__Exercise__:
Please repeat only the stretch of records running from the first line through the line that contains "SILVER, lo, True)".

__Input data__:
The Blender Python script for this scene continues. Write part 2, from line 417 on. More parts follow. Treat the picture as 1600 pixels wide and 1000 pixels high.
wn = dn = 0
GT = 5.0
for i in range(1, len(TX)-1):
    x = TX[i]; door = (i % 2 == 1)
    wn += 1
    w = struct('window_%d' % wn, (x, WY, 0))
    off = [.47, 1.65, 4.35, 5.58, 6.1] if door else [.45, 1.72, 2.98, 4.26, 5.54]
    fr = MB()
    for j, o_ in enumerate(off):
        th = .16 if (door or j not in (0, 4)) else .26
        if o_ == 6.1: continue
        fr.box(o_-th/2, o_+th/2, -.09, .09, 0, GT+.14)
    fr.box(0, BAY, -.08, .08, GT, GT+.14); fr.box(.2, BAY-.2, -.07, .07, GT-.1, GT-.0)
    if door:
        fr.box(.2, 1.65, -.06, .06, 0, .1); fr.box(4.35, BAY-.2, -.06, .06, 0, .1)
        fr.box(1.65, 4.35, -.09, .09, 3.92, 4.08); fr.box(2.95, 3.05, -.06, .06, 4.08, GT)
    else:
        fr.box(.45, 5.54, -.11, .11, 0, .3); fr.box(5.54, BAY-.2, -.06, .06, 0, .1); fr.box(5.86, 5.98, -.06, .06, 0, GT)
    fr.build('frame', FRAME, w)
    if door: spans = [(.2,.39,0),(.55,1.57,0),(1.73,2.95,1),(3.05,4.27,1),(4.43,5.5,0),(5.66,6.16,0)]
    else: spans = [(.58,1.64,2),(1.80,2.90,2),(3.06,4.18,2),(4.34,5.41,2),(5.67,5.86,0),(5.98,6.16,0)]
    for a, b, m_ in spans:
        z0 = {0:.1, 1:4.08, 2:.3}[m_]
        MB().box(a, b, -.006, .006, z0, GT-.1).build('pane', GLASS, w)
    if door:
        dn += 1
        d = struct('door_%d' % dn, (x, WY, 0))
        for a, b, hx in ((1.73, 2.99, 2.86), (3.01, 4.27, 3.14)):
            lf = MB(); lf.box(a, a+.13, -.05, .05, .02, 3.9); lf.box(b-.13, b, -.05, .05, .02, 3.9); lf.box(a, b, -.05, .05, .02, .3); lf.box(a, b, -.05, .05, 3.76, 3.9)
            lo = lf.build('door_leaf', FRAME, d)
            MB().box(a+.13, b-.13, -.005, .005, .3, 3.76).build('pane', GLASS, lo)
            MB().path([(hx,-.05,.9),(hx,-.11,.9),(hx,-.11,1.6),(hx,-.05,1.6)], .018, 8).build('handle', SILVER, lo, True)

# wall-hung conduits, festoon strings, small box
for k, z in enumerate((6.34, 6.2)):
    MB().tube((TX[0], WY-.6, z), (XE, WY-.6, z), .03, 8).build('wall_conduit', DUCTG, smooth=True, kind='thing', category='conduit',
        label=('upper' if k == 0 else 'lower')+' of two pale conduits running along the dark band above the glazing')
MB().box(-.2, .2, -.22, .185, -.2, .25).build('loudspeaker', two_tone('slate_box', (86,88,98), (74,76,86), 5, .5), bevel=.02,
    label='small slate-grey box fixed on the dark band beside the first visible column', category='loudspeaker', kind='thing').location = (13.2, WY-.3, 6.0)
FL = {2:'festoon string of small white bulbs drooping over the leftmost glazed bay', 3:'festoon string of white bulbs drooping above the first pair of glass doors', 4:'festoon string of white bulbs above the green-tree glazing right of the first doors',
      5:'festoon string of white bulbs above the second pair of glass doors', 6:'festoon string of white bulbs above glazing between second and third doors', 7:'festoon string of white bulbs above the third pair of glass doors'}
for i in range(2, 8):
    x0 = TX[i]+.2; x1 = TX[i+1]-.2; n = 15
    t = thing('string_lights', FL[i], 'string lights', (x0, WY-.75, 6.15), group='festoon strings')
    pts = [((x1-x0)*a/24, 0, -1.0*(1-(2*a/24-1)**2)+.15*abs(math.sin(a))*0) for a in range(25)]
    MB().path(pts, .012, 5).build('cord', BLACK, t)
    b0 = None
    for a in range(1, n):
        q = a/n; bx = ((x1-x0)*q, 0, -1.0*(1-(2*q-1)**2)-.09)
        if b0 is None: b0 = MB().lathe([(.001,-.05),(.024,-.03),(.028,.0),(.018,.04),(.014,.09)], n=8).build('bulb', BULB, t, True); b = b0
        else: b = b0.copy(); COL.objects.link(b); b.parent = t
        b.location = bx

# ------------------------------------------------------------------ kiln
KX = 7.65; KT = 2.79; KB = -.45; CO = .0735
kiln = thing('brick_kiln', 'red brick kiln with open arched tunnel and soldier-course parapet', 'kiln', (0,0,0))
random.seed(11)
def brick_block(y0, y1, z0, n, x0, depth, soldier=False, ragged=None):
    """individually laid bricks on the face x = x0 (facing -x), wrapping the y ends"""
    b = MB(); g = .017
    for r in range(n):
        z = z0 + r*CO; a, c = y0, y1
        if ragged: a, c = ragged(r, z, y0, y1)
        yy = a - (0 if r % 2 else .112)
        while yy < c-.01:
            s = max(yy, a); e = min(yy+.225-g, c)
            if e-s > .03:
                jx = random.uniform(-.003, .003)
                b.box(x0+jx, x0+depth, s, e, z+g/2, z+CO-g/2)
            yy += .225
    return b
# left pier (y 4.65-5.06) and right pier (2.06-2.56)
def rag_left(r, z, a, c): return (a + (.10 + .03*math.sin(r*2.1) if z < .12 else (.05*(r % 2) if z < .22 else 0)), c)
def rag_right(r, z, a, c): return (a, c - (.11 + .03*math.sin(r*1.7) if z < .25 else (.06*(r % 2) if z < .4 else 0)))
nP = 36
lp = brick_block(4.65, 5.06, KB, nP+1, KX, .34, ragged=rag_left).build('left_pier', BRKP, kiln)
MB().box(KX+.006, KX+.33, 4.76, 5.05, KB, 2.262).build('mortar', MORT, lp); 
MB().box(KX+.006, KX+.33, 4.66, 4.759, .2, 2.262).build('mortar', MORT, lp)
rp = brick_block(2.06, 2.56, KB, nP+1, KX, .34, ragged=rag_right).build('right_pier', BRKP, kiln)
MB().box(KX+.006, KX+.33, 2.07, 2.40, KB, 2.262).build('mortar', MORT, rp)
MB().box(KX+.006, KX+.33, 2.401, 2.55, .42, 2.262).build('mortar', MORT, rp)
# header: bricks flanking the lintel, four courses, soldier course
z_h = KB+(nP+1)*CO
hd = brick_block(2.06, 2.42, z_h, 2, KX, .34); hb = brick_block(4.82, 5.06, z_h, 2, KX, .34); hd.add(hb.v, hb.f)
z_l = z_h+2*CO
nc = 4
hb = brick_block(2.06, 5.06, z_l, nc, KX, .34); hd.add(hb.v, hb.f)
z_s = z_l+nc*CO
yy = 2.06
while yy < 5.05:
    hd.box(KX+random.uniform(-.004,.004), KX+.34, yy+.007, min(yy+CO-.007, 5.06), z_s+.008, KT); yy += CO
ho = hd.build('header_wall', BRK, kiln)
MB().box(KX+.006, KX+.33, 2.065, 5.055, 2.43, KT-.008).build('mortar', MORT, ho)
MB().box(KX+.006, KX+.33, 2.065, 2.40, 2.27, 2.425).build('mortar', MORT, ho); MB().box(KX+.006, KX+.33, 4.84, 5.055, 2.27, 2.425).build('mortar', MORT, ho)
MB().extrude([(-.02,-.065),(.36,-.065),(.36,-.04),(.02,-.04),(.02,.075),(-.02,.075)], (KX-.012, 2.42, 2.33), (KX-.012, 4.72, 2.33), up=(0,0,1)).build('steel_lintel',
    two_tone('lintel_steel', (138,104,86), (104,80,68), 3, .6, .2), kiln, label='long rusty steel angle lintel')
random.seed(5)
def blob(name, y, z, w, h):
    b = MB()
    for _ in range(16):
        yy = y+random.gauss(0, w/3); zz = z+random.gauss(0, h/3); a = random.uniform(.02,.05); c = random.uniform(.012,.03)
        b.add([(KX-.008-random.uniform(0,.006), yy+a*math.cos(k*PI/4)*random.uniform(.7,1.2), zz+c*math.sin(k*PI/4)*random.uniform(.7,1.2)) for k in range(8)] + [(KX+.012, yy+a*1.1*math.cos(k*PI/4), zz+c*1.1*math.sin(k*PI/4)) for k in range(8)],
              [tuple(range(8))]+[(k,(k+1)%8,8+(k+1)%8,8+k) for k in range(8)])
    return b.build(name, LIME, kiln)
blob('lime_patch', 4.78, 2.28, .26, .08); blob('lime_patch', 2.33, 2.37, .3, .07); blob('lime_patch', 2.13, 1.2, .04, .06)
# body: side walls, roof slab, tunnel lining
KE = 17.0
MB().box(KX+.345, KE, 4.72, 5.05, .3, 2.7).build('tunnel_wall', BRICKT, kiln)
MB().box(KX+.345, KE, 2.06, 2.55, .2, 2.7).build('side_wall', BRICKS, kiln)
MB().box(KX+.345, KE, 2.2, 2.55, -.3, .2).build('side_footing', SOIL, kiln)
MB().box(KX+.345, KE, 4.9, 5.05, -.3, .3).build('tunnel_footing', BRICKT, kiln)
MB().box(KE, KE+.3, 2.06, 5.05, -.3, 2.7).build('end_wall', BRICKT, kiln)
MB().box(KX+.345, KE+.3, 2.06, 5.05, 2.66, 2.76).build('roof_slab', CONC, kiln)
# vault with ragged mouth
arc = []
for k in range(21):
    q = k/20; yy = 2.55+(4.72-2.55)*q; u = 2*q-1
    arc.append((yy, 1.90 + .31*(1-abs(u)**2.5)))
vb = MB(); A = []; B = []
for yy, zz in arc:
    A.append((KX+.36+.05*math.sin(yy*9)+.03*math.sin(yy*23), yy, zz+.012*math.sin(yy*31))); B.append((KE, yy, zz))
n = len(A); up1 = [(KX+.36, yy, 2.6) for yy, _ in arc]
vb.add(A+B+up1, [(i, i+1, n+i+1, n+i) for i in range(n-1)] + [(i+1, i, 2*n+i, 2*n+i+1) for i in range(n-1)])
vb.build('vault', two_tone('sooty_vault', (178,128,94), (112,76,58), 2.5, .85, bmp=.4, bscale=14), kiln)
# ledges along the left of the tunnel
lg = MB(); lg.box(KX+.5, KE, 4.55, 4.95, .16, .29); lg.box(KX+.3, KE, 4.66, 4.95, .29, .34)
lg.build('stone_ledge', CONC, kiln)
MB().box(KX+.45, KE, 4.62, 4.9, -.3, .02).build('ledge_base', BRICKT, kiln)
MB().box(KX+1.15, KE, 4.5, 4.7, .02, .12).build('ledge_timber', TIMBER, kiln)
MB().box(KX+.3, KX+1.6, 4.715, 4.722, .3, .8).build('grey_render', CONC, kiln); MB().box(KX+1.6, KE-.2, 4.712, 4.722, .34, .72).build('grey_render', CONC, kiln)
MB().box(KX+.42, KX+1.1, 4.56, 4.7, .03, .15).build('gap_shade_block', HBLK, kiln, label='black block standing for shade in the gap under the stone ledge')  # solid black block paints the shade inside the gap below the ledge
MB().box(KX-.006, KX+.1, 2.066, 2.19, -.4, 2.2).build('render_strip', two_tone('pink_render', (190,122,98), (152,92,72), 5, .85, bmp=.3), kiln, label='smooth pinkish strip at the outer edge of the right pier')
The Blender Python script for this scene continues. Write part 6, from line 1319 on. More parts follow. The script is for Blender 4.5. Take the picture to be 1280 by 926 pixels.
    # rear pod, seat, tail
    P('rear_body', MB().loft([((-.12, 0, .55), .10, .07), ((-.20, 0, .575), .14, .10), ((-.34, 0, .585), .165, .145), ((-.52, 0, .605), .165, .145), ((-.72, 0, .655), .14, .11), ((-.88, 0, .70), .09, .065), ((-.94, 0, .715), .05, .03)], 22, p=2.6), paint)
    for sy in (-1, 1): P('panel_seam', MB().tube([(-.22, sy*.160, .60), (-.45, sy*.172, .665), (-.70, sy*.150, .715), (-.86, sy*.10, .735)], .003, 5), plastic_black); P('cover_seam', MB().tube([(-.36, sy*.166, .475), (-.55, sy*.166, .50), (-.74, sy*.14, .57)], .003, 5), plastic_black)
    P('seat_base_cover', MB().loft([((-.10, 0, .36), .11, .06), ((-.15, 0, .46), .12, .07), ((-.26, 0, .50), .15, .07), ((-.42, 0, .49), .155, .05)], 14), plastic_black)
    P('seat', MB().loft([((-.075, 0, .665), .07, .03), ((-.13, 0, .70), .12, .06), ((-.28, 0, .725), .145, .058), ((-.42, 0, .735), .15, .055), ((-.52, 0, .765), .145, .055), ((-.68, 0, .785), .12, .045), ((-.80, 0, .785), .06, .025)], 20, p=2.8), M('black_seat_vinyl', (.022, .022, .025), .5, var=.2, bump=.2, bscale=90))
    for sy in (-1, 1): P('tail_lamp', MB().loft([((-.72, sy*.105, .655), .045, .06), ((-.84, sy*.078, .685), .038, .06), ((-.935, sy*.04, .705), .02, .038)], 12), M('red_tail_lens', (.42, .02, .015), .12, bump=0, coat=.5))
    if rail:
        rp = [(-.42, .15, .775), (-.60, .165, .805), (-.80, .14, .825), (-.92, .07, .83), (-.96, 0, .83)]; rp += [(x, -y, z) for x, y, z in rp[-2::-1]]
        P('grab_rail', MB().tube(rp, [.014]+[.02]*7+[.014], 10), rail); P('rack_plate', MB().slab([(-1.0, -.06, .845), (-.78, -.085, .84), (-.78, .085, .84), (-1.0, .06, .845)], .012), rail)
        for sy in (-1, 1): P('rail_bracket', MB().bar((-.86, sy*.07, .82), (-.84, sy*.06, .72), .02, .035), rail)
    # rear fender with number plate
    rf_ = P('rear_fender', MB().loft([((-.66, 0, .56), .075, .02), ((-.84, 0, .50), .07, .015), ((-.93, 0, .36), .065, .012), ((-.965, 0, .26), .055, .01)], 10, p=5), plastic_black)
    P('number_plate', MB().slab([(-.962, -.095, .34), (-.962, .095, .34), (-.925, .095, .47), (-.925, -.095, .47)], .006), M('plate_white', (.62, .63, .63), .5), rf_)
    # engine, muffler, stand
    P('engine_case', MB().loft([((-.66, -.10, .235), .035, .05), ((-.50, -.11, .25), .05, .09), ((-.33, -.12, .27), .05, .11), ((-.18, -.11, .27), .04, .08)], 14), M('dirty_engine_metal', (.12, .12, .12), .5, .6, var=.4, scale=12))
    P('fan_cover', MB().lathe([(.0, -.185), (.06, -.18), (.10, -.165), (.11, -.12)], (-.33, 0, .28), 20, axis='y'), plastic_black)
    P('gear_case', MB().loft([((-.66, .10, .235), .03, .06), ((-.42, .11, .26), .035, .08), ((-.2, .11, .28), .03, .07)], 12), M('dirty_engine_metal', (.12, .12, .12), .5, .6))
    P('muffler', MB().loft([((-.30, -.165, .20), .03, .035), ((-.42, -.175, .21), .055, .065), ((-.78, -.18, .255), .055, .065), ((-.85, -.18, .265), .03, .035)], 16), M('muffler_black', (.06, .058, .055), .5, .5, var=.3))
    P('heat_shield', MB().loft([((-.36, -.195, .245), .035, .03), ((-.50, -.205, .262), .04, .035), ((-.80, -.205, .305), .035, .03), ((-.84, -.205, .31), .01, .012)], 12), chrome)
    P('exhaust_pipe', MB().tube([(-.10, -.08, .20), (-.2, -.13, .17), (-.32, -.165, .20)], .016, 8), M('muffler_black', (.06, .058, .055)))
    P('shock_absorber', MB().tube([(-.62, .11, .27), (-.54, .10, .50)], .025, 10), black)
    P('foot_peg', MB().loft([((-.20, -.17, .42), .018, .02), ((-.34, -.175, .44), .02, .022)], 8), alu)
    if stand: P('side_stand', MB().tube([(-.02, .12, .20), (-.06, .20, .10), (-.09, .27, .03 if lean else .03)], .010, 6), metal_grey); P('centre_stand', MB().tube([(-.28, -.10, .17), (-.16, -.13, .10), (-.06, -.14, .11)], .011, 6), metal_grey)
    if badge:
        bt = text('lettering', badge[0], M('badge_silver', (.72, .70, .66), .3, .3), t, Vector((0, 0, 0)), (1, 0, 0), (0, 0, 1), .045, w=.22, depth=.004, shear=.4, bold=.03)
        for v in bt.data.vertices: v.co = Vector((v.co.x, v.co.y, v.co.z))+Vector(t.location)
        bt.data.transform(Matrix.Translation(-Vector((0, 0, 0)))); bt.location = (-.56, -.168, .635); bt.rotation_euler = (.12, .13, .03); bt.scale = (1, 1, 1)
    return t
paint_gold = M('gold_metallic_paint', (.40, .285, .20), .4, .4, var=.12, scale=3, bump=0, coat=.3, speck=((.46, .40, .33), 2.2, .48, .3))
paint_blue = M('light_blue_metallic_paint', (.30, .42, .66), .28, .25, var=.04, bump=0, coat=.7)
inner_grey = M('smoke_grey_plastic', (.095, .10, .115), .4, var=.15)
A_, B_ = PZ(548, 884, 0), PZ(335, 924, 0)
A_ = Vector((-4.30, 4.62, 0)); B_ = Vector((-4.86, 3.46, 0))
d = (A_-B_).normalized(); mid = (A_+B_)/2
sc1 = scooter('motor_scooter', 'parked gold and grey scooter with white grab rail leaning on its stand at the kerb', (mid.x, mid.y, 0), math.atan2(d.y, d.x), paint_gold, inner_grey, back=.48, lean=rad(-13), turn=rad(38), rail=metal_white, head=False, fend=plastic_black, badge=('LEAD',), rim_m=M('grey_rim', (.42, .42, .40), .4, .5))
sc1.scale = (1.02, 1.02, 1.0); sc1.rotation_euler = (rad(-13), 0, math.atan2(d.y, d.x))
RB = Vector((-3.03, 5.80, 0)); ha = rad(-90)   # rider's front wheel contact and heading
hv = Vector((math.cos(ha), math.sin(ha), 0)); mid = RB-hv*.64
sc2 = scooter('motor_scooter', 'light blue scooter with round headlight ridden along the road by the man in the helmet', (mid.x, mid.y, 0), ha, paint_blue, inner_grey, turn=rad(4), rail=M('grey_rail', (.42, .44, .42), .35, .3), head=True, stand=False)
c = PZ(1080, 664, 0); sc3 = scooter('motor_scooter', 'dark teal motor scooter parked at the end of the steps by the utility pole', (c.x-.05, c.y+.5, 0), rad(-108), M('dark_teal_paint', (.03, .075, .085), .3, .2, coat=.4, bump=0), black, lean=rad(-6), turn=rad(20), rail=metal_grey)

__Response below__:
The Blender Python script for this scene continues. Write part 2, from line 417 on. More parts follow. Treat the picture as 1600 pixels wide and 1000 pixels high.
wn = dn = 0
GT = 5.0
for i in range(1, len(TX)-1):
    x = TX[i]; door = (i % 2 == 1)
    wn += 1
    w = struct('window_%d' % wn, (x, WY, 0))
    off = [.47, 1.65, 4.35, 5.58, 6.1] if door else [.45, 1.72, 2.98, 4.26, 5.54]
    fr = MB()
    for j, o_ in enumerate(off):
        th = .16 if (door or j not in (0, 4)) else .26
        if o_ == 6.1: continue
        fr.box(o_-th/2, o_+th/2, -.09, .09, 0, GT+.14)
    fr.box(0, BAY, -.08, .08, GT, GT+.14); fr.box(.2, BAY-.2, -.07, .07, GT-.1, GT-.0)
    if door:
        fr.box(.2, 1.65, -.06, .06, 0, .1); fr.box(4.35, BAY-.2, -.06, .06, 0, .1)
        fr.box(1.65, 4.35, -.09, .09, 3.92, 4.08); fr.box(2.95, 3.05, -.06, .06, 4.08, GT)
    else:
        fr.box(.45, 5.54, -.11, .11, 0, .3); fr.box(5.54, BAY-.2, -.06, .06, 0, .1); fr.box(5.86, 5.98, -.06, .06, 0, GT)
    fr.build('frame', FRAME, w)
    if door: spans = [(.2,.39,0),(.55,1.57,0),(1.73,2.95,1),(3.05,4.27,1),(4.43,5.5,0),(5.66,6.16,0)]
    else: spans = [(.58,1.64,2),(1.80,2.90,2),(3.06,4.18,2),(4.34,5.41,2),(5.67,5.86,0),(5.98,6.16,0)]
    for a, b, m_ in spans:
        z0 = {0:.1, 1:4.08, 2:.3}[m_]
        MB().box(a, b, -.006, .006, z0, GT-.1).build('pane', GLASS, w)
    if door:
        dn += 1
        d = struct('door_%d' % dn, (x, WY, 0))
        for a, b, hx in ((1.73, 2.99, 2.86), (3.01, 4.27, 3.14)):
            lf = MB(); lf.box(a, a+.13, -.05, .05, .02, 3.9); lf.box(b-.13, b, -.05, .05, .02, 3.9); lf.box(a, b, -.05, .05, .02, .3); lf.box(a, b, -.05, .05, 3.76, 3.9)
            lo = lf.build('door_leaf', FRAME, d)
            MB().box(a+.13, b-.13, -.005, .005, .3, 3.76).build('pane', GLASS, lo)
            MB().path([(hx,-.05,.9),(hx,-.11,.9),(hx,-.11,1.6),(hx,-.05,1.6)], .018, 8).build('handle', SILVER, lo, True)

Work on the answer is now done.